**WHAT IS REQUIRED**
Retype, please, the listing from its opening line through the line that contains "for s_ in (S_NICHE, S_LEFT, S_RIGHT): s_.q", both included, without the pictures.

**DATA SEGMENT**

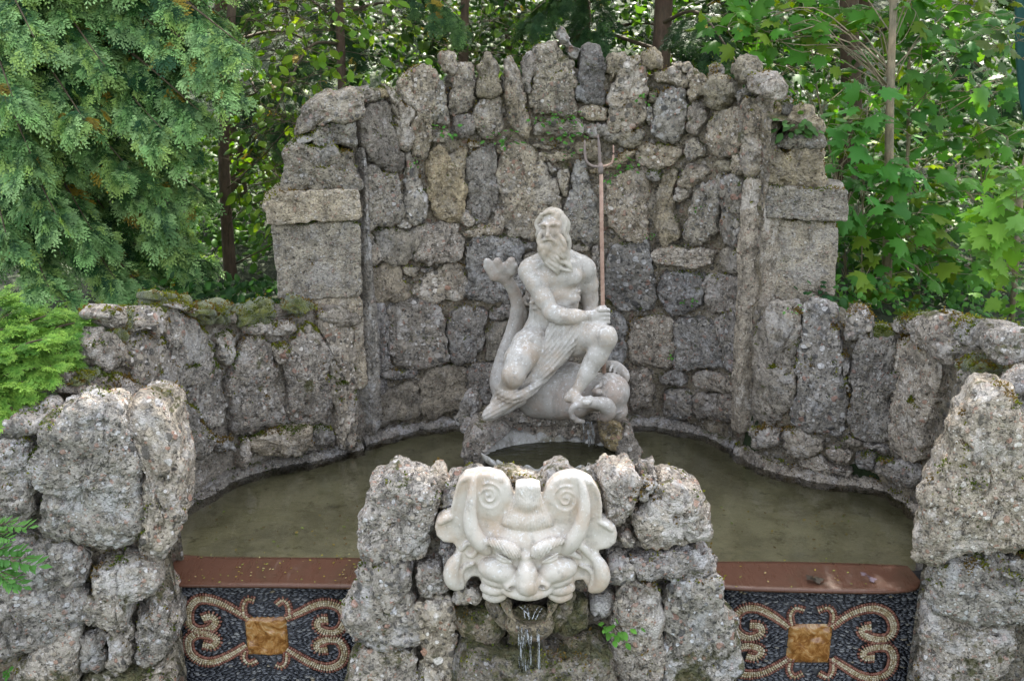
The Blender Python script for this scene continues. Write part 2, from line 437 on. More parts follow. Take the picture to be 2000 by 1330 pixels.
def course(name, parent, surf, px_top, mat, z0, dz, out, depth=0.2, res=0.02, amp=0.7, s_rng=None):
    """a low continuous course of masonry that follows the curve: top edge given in the photo or as heights"""
    C = surf.sz(px_of('P', px_top)); C = C[np.argsort(C[:, 0])]
    s0, s1 = s_rng or (C[0, 0], C[-1, 0]); ns = int((s1 - s0) / res); S = np.linspace(s0, s1, ns)
    top = np.interp(S, C[:, 0], C[:, 1]) if dz is None else np.full(ns, z0 + dz)
    prof = [(0, 0.0)] + [(q, 0.0) for q in np.linspace(0.1, 0.75, 8)] + [(0.9, -0.012), (0.98, -0.04), (1.0, -0.075), (1.0, -0.13), (1.0, -depth)]
    V = np.concatenate([surf.at(S, z0 + (top - z0) * a, np.full(ns, out + b)) for a, b in prof])
    k = len(prof); i = np.arange(k - 1)[:, None] * ns; j = np.arange(ns - 1)[None]
    F = np.stack([i + j, i + j + 1, i + ns + j + 1, i + ns + j], -1).reshape(-1, 4)
    N = vnormals(V, [F])
    return obj(name, pebbly(V, N, amp, 0.8, 55), [F], mat, parent)

# ------------------------------------------------------------------ plan of the basin, from its waterline
W = lambda s: np.array([atZ(x, y, 0.0) for x, y in px_of('P', s)])
niche_line = W('700,880 745,860 800,846 860,837 930,830 1080,826 1240,831 1330,842 1390,860 1442,893')
left_line = W('250,1075 300,1042 352,1003 420,965 468,937 540,917 600,905 650,894 700,880')
right_line = W('1442,893 1480,914 1533,928 1612,943 1698,953 1740,972 1792,1008 1850,1062')
S_NICHE, S_LEFT, S_RIGHT = Curtain(niche_line, ext=0.05), Curtain(left_line, ext=0.3), Curtain(right_line, ext=0.3)
# faces stand a little behind the plinth that meets the water
S_NICHE.P = S_NICHE.P - S_NICHE.N * 0.06; S_LEFT.P = S_LEFT.P - S_LEFT.N * 0.05; S_RIGHT.P = S_RIGHT.P - S_RIGHT.N * 0.05
for s_ in (S_NICHE, S_LEFT, S_RIGHT): s_.q = s_.P[:, 0] / s_.P[:, 1]

# ------------------------------------------------------------------ the niche wall
niche = thing('niche_wall', (0.35, 7.4, 0), 'tall curved rockwork wall with a jagged crest of upright stones behind the marble statue', 'wall')
core('mortar_core', niche, S_NICHE, '690,232 740,215 790,200 830,178 880,165 940,160 1000,165 1050,150 1100,135 1200,150 1300,150 1380,170 1450,195 1500,240', M_MORTAR, thick=0.35)
UP = '''130,560 200,545 270,510 310,560 330,700 360,800 355,870 290,890 230,850 150,830 135,700
310,600 340,640 400,680 385,790 340,770
390,390 440,345 500,345 540,400 520,480 505,650 500,810 440,825 405,790 400,570 345,500
530,430 575,440 590,520 605,640 590,665 510,650 515,520
515,680 600,670 605,720 570,745 520,740
600,400 650,340 715,340 725,440 710,550 690,600 620,595 600,500
625,610 720,600 735,660 720,730 640,750 620,690
740,560 800,520 880,500 890,570 880,640 850,720 780,735 760,690 725,620
1060,260 1130,215 1180,250 1240,320 1255,420 1255,560 1230,590 1140,590 1040,610 1030,540 1040,400
1270,320 1290,250 1330,235 1385,280 1395,400 1415,500 1400,540 1280,530 1260,480 1270,420
1490,380 1530,330 1590,310 1610,350 1635,430 1610,500 1620,620 1590,660 1500,680 1440,670 1450,600 1430,520 1450,440
1690,480 1840,465 1845,560 1830,690 1790,740 1700,720 1660,680 1665,570
1640,490 1680,480 1680,530 1630,545
1620,560 1660,555 1660,640 1630,650
1040,690 1080,640 1280,625 1300,680 1240,720 1060,710
1270,560 1400,545 1430,580 1430,640 1300,620
1300,650 1420,640 1435,690 1340,700
1440,690 1600,670 1645,700 1600,750 1500,770 1410,740 1400,700
1590,750 1720,730 1800,760 1815,810 1770,870 1680,885 1610,850 1580,800
1240,740 1300,720 1400,730 1400,800 1340,830 1250,820
1075,800 1150,780 1230,790 1230,830 1150,850 1090,840
1035,750 1150,735 1220,750 1200,780 1060,780
1450,830 1520,780 1570,780 1570,830 1480,880 1345,910 1340,870
700,740 770,730 760,770 700,770
705,800 770,760 840,740 850,800 850,900 855,1000 835,1100 800,1165 710,1150 690,1080 700,1000 685,900
855,770 905,760 910,790 865,800
870,860 910,780 1000,765 1060,790 1090,870 1150,930 1185,1000 1185,1090 1150,1140 1120,1250 920,1240 900,1150 890,1060 865,960
500,800 540,755 590,800 610,860 660,880 680,1000 670,1150 510,1150 490,1000 485,880
600,820 640,810 640,780 690,780 680,860 675,960 640,900 610,850
370,820 420,800 460,890 470,980 485,1050 480,1130 380,1150 370,1060
150,880 230,860 290,895 340,900 350,1010 365,1120 310,1165 220,1180 160,1200 150,1020
840,1100 880,1085 890,1140 880,1190 840,1170
670,1200 780,1170 870,1180 885,1210 800,1230 700,1230
1160,890 1220,880 1230,950 1220,1010 1190,1040 1170,950
1250,870 1300,840 1330,880 1340,960 1370,1040 1385,1200 1370,1265 1230,1260 1200,1150 1215,1050 1250,970
1450,920 1550,880 1630,880 1645,1000 1640,1180 1620,1250 1500,1255 1430,1190 1425,1060 1430,960
1690,940 1740,880 1790,880 1800,930 1770,1000 1780,1100 1810,1180 1790,1250 1690,1270 1665,1180 1670,1050
1640,910 1670,890 1700,910 1680,935 1650,930
350,1150 420,1165 415,1190 350,1180
900,990 940,960 985,1010 960,1050 905,1040
660,1100 700,1110 760,1160 690,1190 660,1160
1100,800 1150,860 1165,900 1120,890'''
stones('stone', niche, S_NICHE, 'A', UP, M_WALL, edge=0.038, dome=0.012, res=0.012, grow=1.06, amp=.9)
stones('stone', niche, S_NICHE, 'C', '''120,550 180,535 210,590 200,690 150,710 95,700 110,620
90,740 150,715 205,760 215,810 120,850 100,800
220,650 260,590 320,560 400,560 410,660 390,800 300,830 240,800 215,730
400,560 450,500 470,560 480,700 470,900 420,940 400,800
280,850 340,830 345,880 300,890
75,950 110,870 180,850 225,880 210,940 130,975
150,1040 210,950 290,900 300,960 285,1100 275,1200 230,1270 110,1260 95,1180 130,1120
310,940 400,920 410,1050 400,1200 380,1280 320,1285 285,1200 300,1050
30,1010 75,960 130,985 120,1030 60,1050
350,830 400,800 420,900 360,920''', M_WALL, edge=0.038, dome=0.012, res=0.012, grow=1.06, amp=.9)
# the crest: freestanding upright stones
CREST_A = '''255,455 300,450 340,500 400,580 400,680 385,790 340,770 310,600 290,520
340,430 380,400 400,420 390,450 345,470
560,290 600,275 640,290 635,360 600,390 555,340
790,270 820,290 830,330 860,380 875,450 860,490 770,520 735,510 745,430 760,360 780,340
905,300 920,295 940,340 975,400 985,480 1000,560 1025,650 1010,720 960,690 910,650 900,500
985,300 1020,280 1050,300 1045,370 1020,420 1020,480 990,490 980,400
1165,170 1185,135 1220,180 1260,240 1290,260 1270,320 1230,310 1180,250
1425,290 1500,275 1525,310 1500,380 1460,430 1425,430
1610,290 1650,245 1690,245 1725,300 1720,360 1640,370 1615,340
1640,370 1720,370 1770,330 1850,400 1850,450 1810,455 1740,430 1680,420
1735,330 1800,310 1860,330 1862,390 1800,370
700,370 735,350 745,420 730,500 705,470
865,370 900,390 905,470 880,500
60,560 110,470 170,455 230,480 210,530 130,560
230,470 265,440 300,455 290,510 240,500'''
stones('crest_stone', niche, S_NICHE, 'A', CREST_A, M_WALL, out=0.0, edge=0.09, thick=0.10, dome=0.02, back=True, wob=0.018, res=0.012)
stones('crest_stone', niche, S_NICHE, 'C', '''120,410 130,350 180,370 215,430 200,520 140,530 125,470
220,440 290,385 380,430 385,490 340,540 250,570 210,540
230,340 265,315 300,370 280,410 230,430
350,380 390,295 430,300 465,370 450,410 390,430
380,480 440,405 460,430 450,480 400,560 380,540
470,400 560,385 640,440 600,520 540,500 500,490 465,460''', M_WALL, out=0.0, edge=0.09, thick=0.10, dome=0.02, back=True, wob=0.018, res=0.012)
stones('stone', niche, S_NICHE, 'E', '''215,190 330,175 420,190 438,230 425,330 350,370 250,350 240,280
150,200 200,210 240,290 245,360 165,375 145,300
440,160 640,150 670,200 690,260 670,350 430,355 425,300 438,230
690,240 860,225 980,250 985,400 975,540 930,570 720,560 700,480
990,250 1060,245 1060,285 990,295
990,305 1060,300 1060,360 995,370
170,400 290,370 340,375 370,440 395,510 390,550 180,580
360,380 440,380 445,430 370,440
450,385 520,375 525,405 455,415
410,470 480,420 550,400 580,360 660,365 690,420 690,530 640,565 520,555 410,545
175,590 240,575 270,640 280,800 300,900 220,920 190,800
270,590 350,560 450,555 540,590 575,660 595,850 540,880 420,900 310,895 290,750
595,640 640,590 770,580 800,640 795,780 740,870 640,880 605,800
800,580 920,570 930,640 880,650 805,650
805,670 920,655 900,760 870,850 800,855
1240,260 1330,262 1330,295 1240,300
1340,270 1385,265 1390,520 1345,400
1000,390 1060,380 1330,320 1340,560 1100,600 1000,560
1415,270 1640,250 1650,330 1680,560 1630,590 1420,580
1665,300 1720,285 1990,280 1990,380 1680,370
1440,610 1510,620 1530,700 1530,850 1490,890 1430,840 1440,700
1540,640 1620,620 1770,640 1785,760 1770,890 1560,890 1535,800
1480,590 1670,590 1670,612 1480,608
930,580 1000,580 1000,860 880,870 920,700
1350,620 1430,640 1430,860 1360,840''', M_LOW, edge=0.03, dome=0.008, res=0.012, grow=1.065, amp=.75)
stones('stone', niche, S_NICHE, 'F', '''290,100 400,95 410,220 300,205
-35,215 190,215 200,330 190,420 60,440 -20,400
195,225 390,230 400,430 210,430
70,470 200,455 270,500 310,620 320,720 60,720 50,600
260,450 400,440 405,600 380,720 330,720 310,560''', M_LOW, edge=0.03, dome=0.008, res=0.012, grow=1.065, amp=.75)
stones('base_block', niche, S_NICHE, 'E', '''205,960 270,950 285,1000 270,1035 200,1040
240,920 420,905 440,940 350,970 230,950
210,1050 300,1000 440,965 455,1150 330,1190 230,1215
445,920 690,885 705,1050 680,1130 460,1160
700,885 860,880 870,1000 820,1090 710,1130
870,900 1100,900 1100,1120 870,1120
1530,920 1660,915 1660,1130 1545,1120 1550,1000''', M_LOW, edge=0.03, dome=0.01, soft=1, res=0.015, amp=0.7)
stones('base_block', niche, S_NICHE, 'F', '''0,740 80,735 115,770 100,820 0,820 -35,780
125,745 320,745 330,840 220,830 130,800
-5,832 140,835 135,970 -5,965
145,850 370,860 385,980 250,990 145,975
330,750 375,740 375,850 335,845''', M_LOW, edge=0.03, dome=0.01, soft=1, res=0.015, amp=0.7)
course('plinth', niche, S_NICHE, '705,846 745,838 800,828 860,818 930,812 1080,808 1240,812 1330,822 1390,840 1440,862', M_PLASTER, -0.4, None, 0.06, amp=1.6)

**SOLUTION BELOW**
The Blender Python script for this scene continues. Write part 2, from line 437 on. More parts follow. Take the picture to be 2000 by 1330 pixels.
def course(name, parent, surf, px_top, mat, z0, dz, out, depth=0.2, res=0.02, amp=0.7, s_rng=None):
    """a low continuous course of masonry that follows the curve: top edge given in the photo or as heights"""
    C = surf.sz(px_of('P', px_top)); C = C[np.argsort(C[:, 0])]
    s0, s1 = s_rng or (C[0, 0], C[-1, 0]); ns = int((s1 - s0) / res); S = np.linspace(s0, s1, ns)
    top = np.interp(S, C[:, 0], C[:, 1]) if dz is None else np.full(ns, z0 + dz)
    prof = [(0, 0.0)] + [(q, 0.0) for q in np.linspace(0.1, 0.75, 8)] + [(0.9, -0.012), (0.98, -0.04), (1.0, -0.075), (1.0, -0.13), (1.0, -depth)]
    V = np.concatenate([surf.at(S, z0 + (top - z0) * a, np.full(ns, out + b)) for a, b in prof])
    k = len(prof); i = np.arange(k - 1)[:, None] * ns; j = np.arange(ns - 1)[None]
    F = np.stack([i + j, i + j + 1, i + ns + j + 1, i + ns + j], -1).reshape(-1, 4)
    N = vnormals(V, [F])
    return obj(name, pebbly(V, N, amp, 0.8, 55), [F], mat, parent)

# ------------------------------------------------------------------ plan of the basin, from its waterline
W = lambda s: np.array([atZ(x, y, 0.0) for x, y in px_of('P', s)])
niche_line = W('700,880 745,860 800,846 860,837 930,830 1080,826 1240,831 1330,842 1390,860 1442,893')
left_line = W('250,1075 300,1042 352,1003 420,965 468,937 540,917 600,905 650,894 700,880')
right_line = W('1442,893 1480,914 1533,928 1612,943 1698,953 1740,972 1792,1008 1850,1062')
S_NICHE, S_LEFT, S_RIGHT = Curtain(niche_line, ext=0.05), Curtain(left_line, ext=0.3), Curtain(right_line, ext=0.3)
# faces stand a little behind the plinth that meets the water
S_NICHE.P = S_NICHE.P - S_NICHE.N * 0.06; S_LEFT.P = S_LEFT.P - S_LEFT.N * 0.05; S_RIGHT.P = S_RIGHT.P - S_RIGHT.N * 0.05
for s_ in (S_NICHE, S_LEFT, S_RIGHT): s_.q = s_.P[:, 0] / s_.P[:, 1]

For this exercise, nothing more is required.